An Inconvient Truth About the Rollover IRA Market

If you were to survey most financial advisors and ask them who they believe is their toughest competitor in the rollover market you might get some interesting answers.

Most advisors believe a local top producer team, wirehouse, or local registered investment advisor is cleaning up. Unfortunately, I am here to tell you the biggest obstacle advisors face in the rollover market is the recordkeepers themselves.

Fidelity Investments and Vanguard control 80 % of the 401k plans for Fortune 500 companies. Each firm literally controls hundreds of billions of dollars in pension and rollovers. Executives at Fidelity and Vanguard desperately do not want to lose the income stream they have been getting from their 401k participants. They are cross selling managed money, brokerage accounts, annuities, etc to every one of these participants.

The belief system and culture of the founders and employees at these firms could not be more polar opposite than those at full-service advisors. Outside advisors are likely to be branded as super expensive and an unnecessary expense. After all, why pay for something you can get for free right?

We can provide a financial plan, retirement income plan, portfolio review, etc.
And charge you nothing

Loaded fundswhat a complete waste

You are actually paying a fee for a plan, let us do it for free.

We can do the exact same thing as your advisor and not charge you

This is what Fidelity and Vanguard will be telling your customers and prospects. How will you respond? The Wall Street Journal did a survey in 2006 and named Fidelity and Vanguard the most familiar and trusted brands in the industry. A copy in this chart can be found in a booklet produced by Vanguard Financial Advisor Services

Fidelity and Vanguard I believe are retaining at least half of the assets when clients retire. This means every other firm is splitting leftovers. They do even better the higher the balance.

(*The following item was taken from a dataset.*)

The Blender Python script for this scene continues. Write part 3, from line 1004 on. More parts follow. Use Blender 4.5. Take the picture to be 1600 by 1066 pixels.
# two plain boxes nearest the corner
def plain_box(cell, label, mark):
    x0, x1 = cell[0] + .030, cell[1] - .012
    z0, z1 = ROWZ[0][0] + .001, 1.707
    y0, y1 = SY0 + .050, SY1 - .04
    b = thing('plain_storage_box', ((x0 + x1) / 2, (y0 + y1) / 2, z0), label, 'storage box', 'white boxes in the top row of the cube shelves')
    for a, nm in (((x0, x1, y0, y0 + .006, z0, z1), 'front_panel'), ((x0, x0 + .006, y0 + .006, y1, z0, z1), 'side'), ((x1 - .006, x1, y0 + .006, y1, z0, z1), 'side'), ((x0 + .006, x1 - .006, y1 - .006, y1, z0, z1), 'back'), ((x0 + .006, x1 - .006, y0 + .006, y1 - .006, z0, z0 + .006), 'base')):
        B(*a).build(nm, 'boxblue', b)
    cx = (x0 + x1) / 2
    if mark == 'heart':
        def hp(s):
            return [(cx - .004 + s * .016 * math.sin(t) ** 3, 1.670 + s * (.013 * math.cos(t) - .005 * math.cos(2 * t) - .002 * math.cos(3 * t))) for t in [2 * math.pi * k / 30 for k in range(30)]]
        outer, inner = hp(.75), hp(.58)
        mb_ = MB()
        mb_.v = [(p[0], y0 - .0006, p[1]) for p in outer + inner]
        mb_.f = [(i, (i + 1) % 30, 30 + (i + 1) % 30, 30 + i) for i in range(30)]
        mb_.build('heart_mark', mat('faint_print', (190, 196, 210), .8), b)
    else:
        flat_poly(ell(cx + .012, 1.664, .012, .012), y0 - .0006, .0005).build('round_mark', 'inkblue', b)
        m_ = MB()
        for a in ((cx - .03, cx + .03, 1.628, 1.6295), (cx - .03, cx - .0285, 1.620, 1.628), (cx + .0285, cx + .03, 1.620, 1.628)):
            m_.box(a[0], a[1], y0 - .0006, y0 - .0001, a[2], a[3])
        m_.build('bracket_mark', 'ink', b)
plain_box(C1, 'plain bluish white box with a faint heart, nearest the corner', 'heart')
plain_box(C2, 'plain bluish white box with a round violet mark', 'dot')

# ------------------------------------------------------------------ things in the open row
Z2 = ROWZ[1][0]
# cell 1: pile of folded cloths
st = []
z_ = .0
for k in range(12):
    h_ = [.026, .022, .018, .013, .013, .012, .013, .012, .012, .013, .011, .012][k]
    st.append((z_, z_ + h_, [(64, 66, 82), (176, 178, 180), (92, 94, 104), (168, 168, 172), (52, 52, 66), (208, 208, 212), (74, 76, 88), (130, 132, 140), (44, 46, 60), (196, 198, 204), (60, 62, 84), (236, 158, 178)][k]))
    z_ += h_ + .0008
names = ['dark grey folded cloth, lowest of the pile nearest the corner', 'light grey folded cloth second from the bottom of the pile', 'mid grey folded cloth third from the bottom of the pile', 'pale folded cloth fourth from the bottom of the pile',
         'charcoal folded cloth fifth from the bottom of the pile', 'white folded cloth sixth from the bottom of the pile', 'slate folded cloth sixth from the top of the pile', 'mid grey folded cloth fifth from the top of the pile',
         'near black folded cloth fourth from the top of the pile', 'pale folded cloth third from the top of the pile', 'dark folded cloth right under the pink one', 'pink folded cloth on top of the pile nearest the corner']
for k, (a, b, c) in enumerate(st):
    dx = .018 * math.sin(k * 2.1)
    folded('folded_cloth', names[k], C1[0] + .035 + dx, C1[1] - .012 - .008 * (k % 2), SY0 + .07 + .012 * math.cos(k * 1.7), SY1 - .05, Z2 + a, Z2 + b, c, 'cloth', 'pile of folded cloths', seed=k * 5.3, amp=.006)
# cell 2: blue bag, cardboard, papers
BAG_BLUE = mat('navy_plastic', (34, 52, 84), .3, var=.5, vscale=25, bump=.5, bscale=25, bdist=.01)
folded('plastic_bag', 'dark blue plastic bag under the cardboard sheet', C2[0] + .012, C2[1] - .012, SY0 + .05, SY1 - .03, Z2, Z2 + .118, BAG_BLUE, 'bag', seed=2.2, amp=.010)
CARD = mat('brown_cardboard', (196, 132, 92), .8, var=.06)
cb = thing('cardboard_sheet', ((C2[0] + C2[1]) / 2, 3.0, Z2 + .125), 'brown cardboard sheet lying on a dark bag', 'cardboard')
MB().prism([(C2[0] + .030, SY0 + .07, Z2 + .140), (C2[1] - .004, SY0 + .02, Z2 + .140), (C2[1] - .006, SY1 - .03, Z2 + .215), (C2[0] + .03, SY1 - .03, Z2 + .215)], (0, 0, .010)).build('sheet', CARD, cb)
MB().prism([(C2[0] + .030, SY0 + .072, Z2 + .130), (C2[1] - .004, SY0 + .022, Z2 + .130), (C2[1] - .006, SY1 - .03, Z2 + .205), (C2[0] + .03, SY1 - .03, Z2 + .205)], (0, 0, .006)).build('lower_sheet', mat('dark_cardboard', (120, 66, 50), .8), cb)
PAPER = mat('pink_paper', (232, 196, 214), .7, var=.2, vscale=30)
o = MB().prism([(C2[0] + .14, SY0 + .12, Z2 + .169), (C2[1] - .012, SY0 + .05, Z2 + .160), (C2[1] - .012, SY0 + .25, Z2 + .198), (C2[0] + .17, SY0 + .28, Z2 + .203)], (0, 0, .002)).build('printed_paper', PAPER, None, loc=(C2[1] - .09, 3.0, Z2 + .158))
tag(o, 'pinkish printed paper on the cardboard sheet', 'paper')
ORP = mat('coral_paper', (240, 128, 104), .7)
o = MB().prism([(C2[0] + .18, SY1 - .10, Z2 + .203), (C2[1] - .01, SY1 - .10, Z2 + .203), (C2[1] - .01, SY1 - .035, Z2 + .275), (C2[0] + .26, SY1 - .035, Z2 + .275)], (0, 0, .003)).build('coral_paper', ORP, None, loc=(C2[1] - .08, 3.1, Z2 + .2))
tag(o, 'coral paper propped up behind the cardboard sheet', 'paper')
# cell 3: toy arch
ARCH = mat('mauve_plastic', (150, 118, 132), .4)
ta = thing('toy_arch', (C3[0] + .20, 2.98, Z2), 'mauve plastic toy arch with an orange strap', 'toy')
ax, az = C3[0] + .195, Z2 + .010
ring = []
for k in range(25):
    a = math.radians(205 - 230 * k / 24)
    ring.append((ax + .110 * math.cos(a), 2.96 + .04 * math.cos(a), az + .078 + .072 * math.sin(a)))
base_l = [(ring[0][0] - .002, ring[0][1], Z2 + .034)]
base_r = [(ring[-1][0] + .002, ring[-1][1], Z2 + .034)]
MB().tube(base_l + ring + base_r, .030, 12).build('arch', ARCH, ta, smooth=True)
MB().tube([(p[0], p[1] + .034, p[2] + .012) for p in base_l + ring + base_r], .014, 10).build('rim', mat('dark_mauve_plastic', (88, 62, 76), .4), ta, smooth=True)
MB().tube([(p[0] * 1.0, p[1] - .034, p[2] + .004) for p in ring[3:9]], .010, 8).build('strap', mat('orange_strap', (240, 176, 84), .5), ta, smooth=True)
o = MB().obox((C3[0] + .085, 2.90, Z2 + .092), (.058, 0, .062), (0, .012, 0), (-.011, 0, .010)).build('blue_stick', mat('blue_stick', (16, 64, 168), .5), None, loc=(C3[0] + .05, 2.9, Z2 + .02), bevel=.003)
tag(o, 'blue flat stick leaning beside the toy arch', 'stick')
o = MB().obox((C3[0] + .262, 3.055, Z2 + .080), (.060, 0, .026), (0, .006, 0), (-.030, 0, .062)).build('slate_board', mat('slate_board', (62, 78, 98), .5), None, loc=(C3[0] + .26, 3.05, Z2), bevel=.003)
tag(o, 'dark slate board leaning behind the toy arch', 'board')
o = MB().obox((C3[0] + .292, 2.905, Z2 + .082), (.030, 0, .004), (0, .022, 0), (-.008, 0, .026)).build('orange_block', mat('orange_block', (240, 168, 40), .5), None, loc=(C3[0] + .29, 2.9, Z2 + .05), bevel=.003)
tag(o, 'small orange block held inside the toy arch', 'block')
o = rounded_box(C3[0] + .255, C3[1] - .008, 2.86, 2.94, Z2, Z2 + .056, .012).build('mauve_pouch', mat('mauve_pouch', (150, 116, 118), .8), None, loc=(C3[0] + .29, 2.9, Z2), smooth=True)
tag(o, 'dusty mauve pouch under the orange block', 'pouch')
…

Fidelity and Vanguard have a number of advantages in the rollover space

They know exactly when clients retire and change jobs. This allows them to market to these people aggressively at the perfect time.
They have set up special departments which specialize is the rollover experience. If you do one thing all day long you are going to know the market much better than most outside advisors
They are perceived as the low cost trusted provider

The training many advisors get from vendors and back office personnel is not sufficient in my opinion. To help advisors win the rollover war, I have created some coaching material which gives them the information they need to compete successfully in this important market.

I have a few suggestions for advisors wanting to increase their rollover business.

1. Using a product vs. a consultative sale Instead of going through the 4 options with a prospect and suggesting a solution, I recommend advisors use a 2 step approach when dealing with potential rollovers.

Step #1 Learn everything you can about the customers existing 401k AND the plan itself. By knowing what questions to ask and what to look for you can uncover several drawbacks to the prospect keeping the money in their 401k. Many clients are perfectly happy leaving their money where it is. Therefore, you must give them good reasons why they should change course.

Step #2 After you have learned everything you can, present your recommendations. This 2 step consultative process will help you come across like a true professional and will result in a greater rollover batting average.

2. Never ever let your customers contact the recordkeeper without you on the phone. This saves your customers the rollover sales pitch

3. Be more proactive in learning about your clients 401k and benefit plans. I have found the firms that do the most comprehensive planning are often the best at obtaining rollovers as well.

4. Have an organized approach that you use with clients who are retiring.

I also suggest advisors track the pros/cons of the 401ks of local employers in their area. This will help your staff be more knowledgeable and come across as more of a professional. Many of our clients are perfect happy leaving their money in where it is.
Therefore, you need to have a solid value proposition for them to change direction.

For advisors to succeed in this competitive market, they need to be on the top of their game. The rollover war has begun. Financial Advisors, you have been warned.